(WHAT IS NEEDED) Return the lines exactly as they stand, from the first of the material through the line containing "fy = fy * fy * (3 - 2 * fy)".

(MATERIAL PROVIDED)
• • • • • • •

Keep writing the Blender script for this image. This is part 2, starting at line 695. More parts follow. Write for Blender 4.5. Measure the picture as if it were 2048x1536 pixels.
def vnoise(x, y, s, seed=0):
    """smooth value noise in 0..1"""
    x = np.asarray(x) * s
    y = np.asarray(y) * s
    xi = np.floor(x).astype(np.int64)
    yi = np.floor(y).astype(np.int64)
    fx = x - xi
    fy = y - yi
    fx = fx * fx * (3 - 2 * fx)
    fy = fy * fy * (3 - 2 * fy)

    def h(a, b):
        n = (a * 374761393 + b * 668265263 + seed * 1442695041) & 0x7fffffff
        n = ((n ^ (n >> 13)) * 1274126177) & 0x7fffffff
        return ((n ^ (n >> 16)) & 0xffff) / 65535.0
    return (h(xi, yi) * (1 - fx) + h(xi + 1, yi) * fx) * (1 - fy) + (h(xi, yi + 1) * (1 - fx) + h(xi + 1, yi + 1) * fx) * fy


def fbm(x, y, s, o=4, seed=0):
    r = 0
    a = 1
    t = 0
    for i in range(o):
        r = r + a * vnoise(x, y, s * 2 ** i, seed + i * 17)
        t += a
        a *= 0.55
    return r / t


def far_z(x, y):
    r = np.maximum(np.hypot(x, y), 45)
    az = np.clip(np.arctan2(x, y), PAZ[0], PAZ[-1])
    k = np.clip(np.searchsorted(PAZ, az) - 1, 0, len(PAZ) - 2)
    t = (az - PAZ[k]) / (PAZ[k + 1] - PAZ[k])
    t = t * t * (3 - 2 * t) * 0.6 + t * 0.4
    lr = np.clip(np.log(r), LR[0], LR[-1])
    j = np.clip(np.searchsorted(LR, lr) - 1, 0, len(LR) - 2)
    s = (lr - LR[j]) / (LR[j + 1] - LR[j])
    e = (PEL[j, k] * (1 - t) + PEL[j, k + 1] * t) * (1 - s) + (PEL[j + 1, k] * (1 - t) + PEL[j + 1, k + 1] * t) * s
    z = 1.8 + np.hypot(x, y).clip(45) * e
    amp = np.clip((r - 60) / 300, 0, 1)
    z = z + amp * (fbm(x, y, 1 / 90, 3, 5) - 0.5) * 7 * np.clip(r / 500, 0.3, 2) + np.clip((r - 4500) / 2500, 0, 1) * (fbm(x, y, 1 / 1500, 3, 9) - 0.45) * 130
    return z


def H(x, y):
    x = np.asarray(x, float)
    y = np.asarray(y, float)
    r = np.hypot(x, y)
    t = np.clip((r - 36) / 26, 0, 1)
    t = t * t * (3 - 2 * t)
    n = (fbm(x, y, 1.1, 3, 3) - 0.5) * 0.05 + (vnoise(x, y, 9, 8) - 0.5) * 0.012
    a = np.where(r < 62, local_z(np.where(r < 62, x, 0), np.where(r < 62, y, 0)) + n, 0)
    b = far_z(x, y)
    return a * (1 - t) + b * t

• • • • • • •

(COMPLETE RESPONSE)
Keep writing the Blender script for this image. This is part 2, starting at line 695. More parts follow. Write for Blender 4.5. Measure the picture as if it were 2048x1536 pixels.
def vnoise(x, y, s, seed=0):
    """smooth value noise in 0..1"""
    x = np.asarray(x) * s
    y = np.asarray(y) * s
    xi = np.floor(x).astype(np.int64)
    yi = np.floor(y).astype(np.int64)
    fx = x - xi
    fy = y - yi
    fx = fx * fx * (3 - 2 * fx)
    fy = fy * fy * (3 - 2 * fy)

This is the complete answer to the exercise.